Michael Nicoll Yahgulanaas, whose work is displayed in the British Museum, the Metropolitan Museum of Art, and public and private collections worldwide, has launched a fundraising project to help victims of the Russian war. He had an exhibition scheduled this autumn at the TSEKH Art Gallery in Kyiv, Ukraine. One of the works that would have been displayed is a piece called Kyiv Child. It is a piece he created after visiting Ukraine in 2019.

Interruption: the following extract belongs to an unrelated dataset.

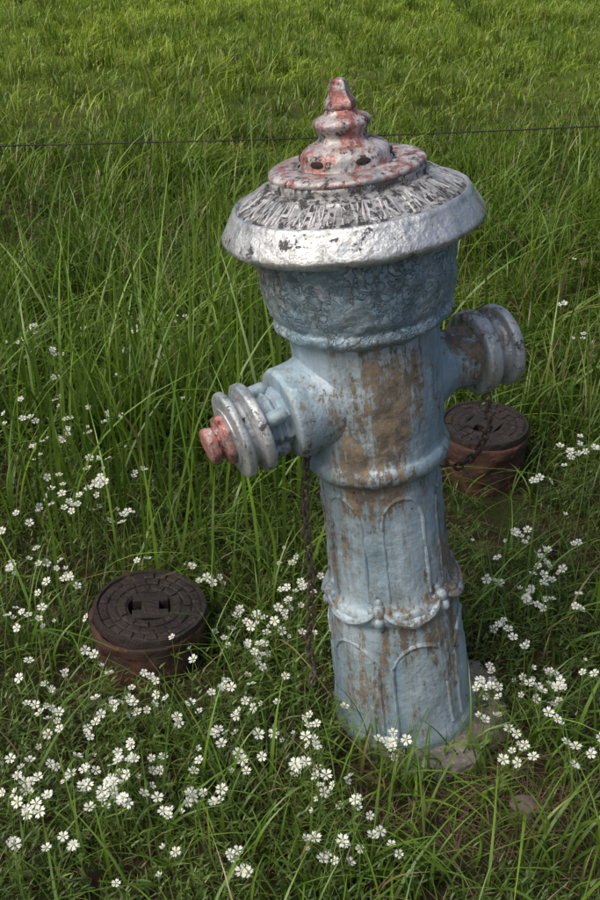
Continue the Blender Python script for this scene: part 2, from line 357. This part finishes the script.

“I made many friends on that trip, and now they are huddling in basements, holding their children close. They worry about food, water, and Putin's indiscriminate bombing of civilians. We decided to make prints of Kyiv Child to raise money for UNICEF Canada projects in Ukraine.” - Michael Nicoll Yahgulanaas

Malaspina Printmakers is providing high-quality art paper and pigment, labour, and the press at no cost. Others have donated funds to cover other expenses so that 100% of the proceeds from the sale will go to UNICEF Canada.

“This work, Kyiv Child, is inspired by a centuries-old stone carving from St. Michael's Cathedral in Ukraine's capital city. On that carving, a warrior on horseback carries a spear. For my adaptation of this work, the ‘stone’ is now the hood of a ZAZ-AA03 Slavuta car manufactured in a post-Soviet Ukraine. And the warrior is replaced by a mother and child travelling over a plain gilded in gold and silver. I hope that when Ukraine is again a free country, Kyiv Child will be exhibited back in her home.” - Michael Nicoll Yahgulanaas

Thank you to the contributors to this project including Justin Muir, Ben Duncan, Lee McKay, and Dr Launette Rieb.

Haida artist Michael Nicoll Yahgulanaas is the only living Indigenous artist whose work is in the permanent collection of the Modern and Contemporary Art Department at New York’s Metropolitan Museum of Art. His works are also in the collections of the British Museum, Denver Art Museum, Peabody Essex Museum, Seattle Art Museum, Glenbow Museum in Calgary, Vancouver Art Gallery, and Museum of Anthropology at UBC.